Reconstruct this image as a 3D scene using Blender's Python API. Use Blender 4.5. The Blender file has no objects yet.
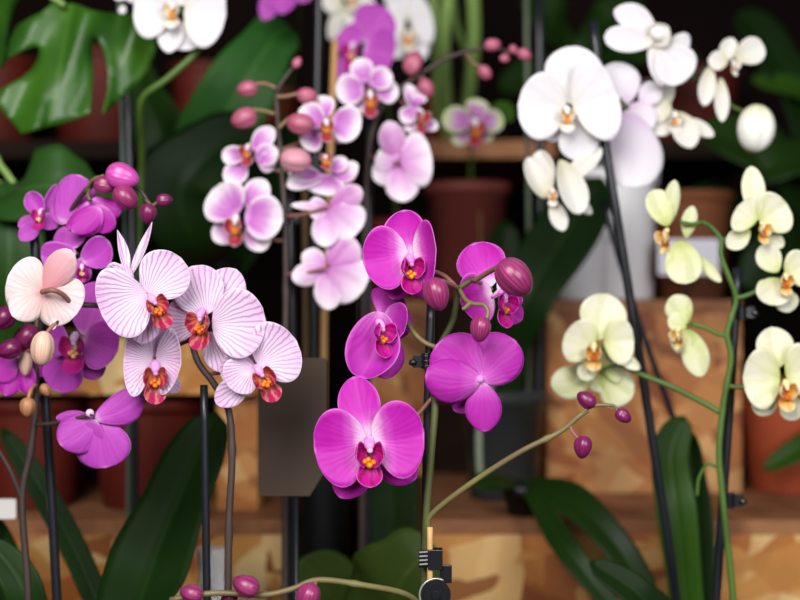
import bpy, bmesh, math, random
from mathutils import Vector as V, Matrix, Quaternion
random.seed(7)
sc = bpy.context.scene
C = sc.collection
FPX = 60.0 / 36.0 * 800          # focal length in pixels
FLOOR = -0.62
CRATE_TOP = -0.2343

def at(px, py, d):
    return V(((px - 400) / FPX * d, d, (300 - py) / FPX * d))

def lin(h):
    h = h.lstrip('#')
    out = []
    for i in (0, 2, 4):
        c = int(h[i:i + 2], 16) / 255
        out.append(c / 12.92 if c <= 0.04045 else ((c + 0.055) / 1.055) ** 2.4)
    return (*out, 1.0)

# ------------------------------------------------------------------ materials
def new_mat(name):
    m = bpy.data.materials.new(name)
    m.use_nodes = True
    nt = m.node_tree
    nt.nodes.clear()
    out = nt.nodes.new('ShaderNodeOutputMaterial')
    return m, nt, out

def N(nt, kind, **kw):
    n = nt.nodes.new(kind)
    for k, v in kw.items():
        setattr(n, k, v)
    return n

def ramp(nt, stops, interp='LINEAR'):
    r = nt.nodes.new('ShaderNodeValToRGB')
    r.color_ramp.interpolation = interp
    e = r.color_ramp.elements
    while len(e) > 1:
        e.remove(e[-1])
    e[0].position = stops[0][0]
    e[0].color = lin(stops[0][1])
    for p, c in stops[1:]:
        x = e.new(p)
        x.color = lin(c)
    return r

def math_n(nt, op, a, b=None, clamp=False):
    n = nt.nodes.new('ShaderNodeMath')
    n.operation = op
    n.use_clamp = clamp
    for i, v in enumerate((a, b)):
        if v is None:
            continue
        if isinstance(v, (int, float)):
            n.inputs[i].default_value = v
        else:
            nt.links.new(v, n.inputs[i])
    return n.outputs[0]

def mix_c(nt, fac, a, b):
    n = nt.nodes.new('ShaderNodeMix')
    n.data_type = 'RGBA'
    for sock, v in ((n.inputs[0], fac), (n.inputs[6], a), (n.inputs[7], b)):
        if isinstance(v, (int, float)):
            sock.default_value = v
        elif isinstance(v, tuple):
            sock.default_value = v
        else:
            nt.links.new(v, sock)
    return n.outputs[2]

def sheet_shader(nt, out, col, rough, transl, sheen=0.25, bump=None):
    b = N(nt, 'ShaderNodeBsdfPrincipled')
    nt.links.new(col, b.inputs['Base Color'])
    b.inputs['Roughness'].default_value = rough
    b.inputs['Specular IOR Level'].default_value = sheen
    if bump is not None:
        nt.links.new(bump, b.inputs['Normal'])
    t = N(nt, 'ShaderNodeBsdfTranslucent')
    nt.links.new(col, t.inputs['Color'])
    mx = N(nt, 'ShaderNodeMixShader')
    mx.inputs[0].default_value = transl
    nt.links.new(b.outputs[0], mx.inputs[1])
    nt.links.new(t.outputs[0], mx.inputs[2])
    nt.links.new(mx.outputs[0], out.inputs[0])

def petal_mat(name, stops, edge=None, ew=0.9, vein=None, vs=0.0, vf=30, rough=0.5, transl=0.25, spots=None):
    m, nt, out = new_mat(name)
    uv = N(nt, 'ShaderNodeUVMap', uv_map='UVMap')
    sx = N(nt, 'ShaderNodeSeparateXYZ')
    nt.links.new(uv.outputs[0], sx.inputs[0])
    u, v = sx.outputs[0], sx.outputs[1]
    lo = N(nt, 'ShaderNodeUVMap', uv_map='loc')
    nz = N(nt, 'ShaderNodeTexNoise')
    nz.inputs['Scale'].default_value = 4.0
    nz.inputs['Detail'].default_value = 4.0
    nt.links.new(lo.outputs[0], nz.inputs['Vector'])
    nf = math_n(nt, 'SUBTRACT', nz.outputs[0], 0.5)
    ua = math_n(nt, 'ABSOLUTE', math_n(nt, 'SUBTRACT', math_n(nt, 'MULTIPLY', u, 2.0), 1.0))
    tv = math_n(nt, 'ADD', v, math_n(nt, 'MULTIPLY', nf, 0.16))
    r = ramp(nt, stops)
    nt.links.new(tv, r.inputs[0])
    col = r.outputs[0]
    sl = N(nt, 'ShaderNodeSeparateXYZ')
    nt.links.new(lo.outputs[0], sl.inputs[0])
    ang = math_n(nt, 'ARCTAN2', sl.outputs[0], math_n(nt, 'ADD', sl.outputs[1], 0.10))
    if vein:
        a2 = math_n(nt, 'ADD', math_n(nt, 'MULTIPLY', ang, vf), math_n(nt, 'MULTIPLY', nf, 7.0))
        s1 = math_n(nt, 'SINE', a2)
        s2 = math_n(nt, 'SINE', math_n(nt, 'MULTIPLY', a2, 1.93))
        gate = math_n(nt, 'MULTIPLY', math_n(nt, 'SUBTRACT', v, 0.45, True), 1.6)
        s = math_n(nt, 'ADD', s1, math_n(nt, 'MULTIPLY', s2, gate))
        s = math_n(nt, 'MULTIPLY', math_n(nt, 'SUBTRACT', s, 0.2), 1.6, True)
        col = mix_c(nt, math_n(nt, 'MULTIPLY', s, vs), col, lin(vein))
    if spots:
        vo = N(nt, 'ShaderNodeTexVoronoi')
        vo.inputs['Scale'].default_value = 9
        nt.links.new(lo.outputs[0], vo.inputs['Vector'])
        f = math_n(nt, 'LESS_THAN', vo.outputs[0], 0.33)
        col = mix_c(nt, math_n(nt, 'MULTIPLY', f, 0.8), col, lin(spots))
    if edge:
        mx = math_n(nt, 'MAXIMUM', math_n(nt, 'MULTIPLY', ua, math_n(nt, 'GREATER_THAN', v, 0.12)), v)
        f = math_n(nt, 'DIVIDE', math_n(nt, 'SUBTRACT', math_n(nt, 'ADD', mx, math_n(nt, 'MULTIPLY', nf, 0.06)), ew), 1.0 - ew, True)
        col = mix_c(nt, f, col, lin(edge))
    # fine radiating veins as relief
    bp = N(nt, 'ShaderNodeBump')
    bp.inputs['Strength'].default_value = 0.12
    bp.inputs['Distance'].default_value = 0.0004
    hs = math_n(nt, 'SINE', math_n(nt, 'ADD', math_n(nt, 'MULTIPLY', ang, 46.0), math_n(nt, 'MULTIPLY', nf, 8.0)))
    nt.links.new(hs, bp.inputs['Height'])
    sheet_shader(nt, out, col, rough, transl, 0.3, bp.outputs[0])
    return m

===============

Written problem: Word for word, quote the lines above. Omit the pictures.

Answer to this problem:
Reconstruct this image as a 3D scene using Blender's Python API. Use Blender 4.5. The Blender file has no objects yet.
import bpy, bmesh, math, random
from mathutils import Vector as V, Matrix, Quaternion
random.seed(7)
sc = bpy.context.scene
C = sc.collection
FPX = 60.0 / 36.0 * 800          # focal length in pixels
FLOOR = -0.62
CRATE_TOP = -0.2343

def at(px, py, d):
    return V(((px - 400) / FPX * d, d, (300 - py) / FPX * d))

def lin(h):
    h = h.lstrip('#')
    out = []
    for i in (0, 2, 4):
        c = int(h[i:i + 2], 16) / 255
        out.append(c / 12.92 if c <= 0.04045 else ((c + 0.055) / 1.055) ** 2.4)
    return (*out, 1.0)

# ------------------------------------------------------------------ materials
def new_mat(name):
    m = bpy.data.materials.new(name)
    m.use_nodes = True
    nt = m.node_tree
    nt.nodes.clear()
    out = nt.nodes.new('ShaderNodeOutputMaterial')
    return m, nt, out

def N(nt, kind, **kw):
    n = nt.nodes.new(kind)
    for k, v in kw.items():
        setattr(n, k, v)
    return n

def ramp(nt, stops, interp='LINEAR'):
    r = nt.nodes.new('ShaderNodeValToRGB')
    r.color_ramp.interpolation = interp
    e = r.color_ramp.elements
    while len(e) > 1:
        e.remove(e[-1])
    e[0].position = stops[0][0]
    e[0].color = lin(stops[0][1])
    for p, c in stops[1:]:
        x = e.new(p)
        x.color = lin(c)
    return r

def math_n(nt, op, a, b=None, clamp=False):
    n = nt.nodes.new('ShaderNodeMath')
    n.operation = op
    n.use_clamp = clamp
    for i, v in enumerate((a, b)):
        if v is None:
            continue
        if isinstance(v, (int, float)):
            n.inputs[i].default_value = v
        else:
            nt.links.new(v, n.inputs[i])
    return n.outputs[0]

def mix_c(nt, fac, a, b):
    n = nt.nodes.new('ShaderNodeMix')
    n.data_type = 'RGBA'
    for sock, v in ((n.inputs[0], fac), (n.inputs[6], a), (n.inputs[7], b)):
        if isinstance(v, (int, float)):
            sock.default_value = v
        elif isinstance(v, tuple):
            sock.default_value = v
        else:
            nt.links.new(v, sock)
    return n.outputs[2]

def sheet_shader(nt, out, col, rough, transl, sheen=0.25, bump=None):
    b = N(nt, 'ShaderNodeBsdfPrincipled')
    nt.links.new(col, b.inputs['Base Color'])
    b.inputs['Roughness'].default_value = rough
    b.inputs['Specular IOR Level'].default_value = sheen
    if bump is not None:
        nt.links.new(bump, b.inputs['Normal'])
    t = N(nt, 'ShaderNodeBsdfTranslucent')
    nt.links.new(col, t.inputs['Color'])
    mx = N(nt, 'ShaderNodeMixShader')
    mx.inputs[0].default_value = transl
    nt.links.new(b.outputs[0], mx.inputs[1])
    nt.links.new(t.outputs[0], mx.inputs[2])
    nt.links.new(mx.outputs[0], out.inputs[0])

def petal_mat(name, stops, edge=None, ew=0.9, vein=None, vs=0.0, vf=30, rough=0.5, transl=0.25, spots=None):
    m, nt, out = new_mat(name)
    uv = N(nt, 'ShaderNodeUVMap', uv_map='UVMap')
    sx = N(nt, 'ShaderNodeSeparateXYZ')
    nt.links.new(uv.outputs[0], sx.inputs[0])
    u, v = sx.outputs[0], sx.outputs[1]
    lo = N(nt, 'ShaderNodeUVMap', uv_map='loc')
    nz = N(nt, 'ShaderNodeTexNoise')
    nz.inputs['Scale'].default_value = 4.0
    nz.inputs['Detail'].default_value = 4.0
    nt.links.new(lo.outputs[0], nz.inputs['Vector'])
    nf = math_n(nt, 'SUBTRACT', nz.outputs[0], 0.5)
    ua = math_n(nt, 'ABSOLUTE', math_n(nt, 'SUBTRACT', math_n(nt, 'MULTIPLY', u, 2.0), 1.0))
    tv = math_n(nt, 'ADD', v, math_n(nt, 'MULTIPLY', nf, 0.16))
    r = ramp(nt, stops)
    nt.links.new(tv, r.inputs[0])
    col = r.outputs[0]
    sl = N(nt, 'ShaderNodeSeparateXYZ')
    nt.links.new(lo.outputs[0], sl.inputs[0])
    ang = math_n(nt, 'ARCTAN2', sl.outputs[0], math_n(nt, 'ADD', sl.outputs[1], 0.10))
    if vein:
        a2 = math_n(nt, 'ADD', math_n(nt, 'MULTIPLY', ang, vf), math_n(nt, 'MULTIPLY', nf, 7.0))
        s1 = math_n(nt, 'SINE', a2)
        s2 = math_n(nt, 'SINE', math_n(nt, 'MULTIPLY', a2, 1.93))
        gate = math_n(nt, 'MULTIPLY', math_n(nt, 'SUBTRACT', v, 0.45, True), 1.6)
        s = math_n(nt, 'ADD', s1, math_n(nt, 'MULTIPLY', s2, gate))
        s = math_n(nt, 'MULTIPLY', math_n(nt, 'SUBTRACT', s, 0.2), 1.6, True)
        col = mix_c(nt, math_n(nt, 'MULTIPLY', s, vs), col, lin(vein))
    if spots:
        vo = N(nt, 'ShaderNodeTexVoronoi')
        vo.inputs['Scale'].default_value = 9
        nt.links.new(lo.outputs[0], vo.inputs['Vector'])
        f = math_n(nt, 'LESS_THAN', vo.outputs[0], 0.33)
        col = mix_c(nt, math_n(nt, 'MULTIPLY', f, 0.8), col, lin(spots))
    if edge:
        mx = math_n(nt, 'MAXIMUM', math_n(nt, 'MULTIPLY', ua, math_n(nt, 'GREATER_THAN', v, 0.12)), v)
        f = math_n(nt, 'DIVIDE', math_n(nt, 'SUBTRACT', math_n(nt, 'ADD', mx, math_n(nt, 'MULTIPLY', nf, 0.06)), ew), 1.0 - ew, True)
        col = mix_c(nt, f, col, lin(edge))
    # fine radiating veins as relief
    bp = N(nt, 'ShaderNodeBump')
    bp.inputs['Strength'].default_value = 0.12
    bp.inputs['Distance'].default_value = 0.0004
    hs = math_n(nt, 'SINE', math_n(nt, 'ADD', math_n(nt, 'MULTIPLY', ang, 46.0), math_n(nt, 'MULTIPLY', nf, 8.0)))
    nt.links.new(hs, bp.inputs['Height'])
    sheet_shader(nt, out, col, rough, transl, 0.3, bp.outputs[0])
    return m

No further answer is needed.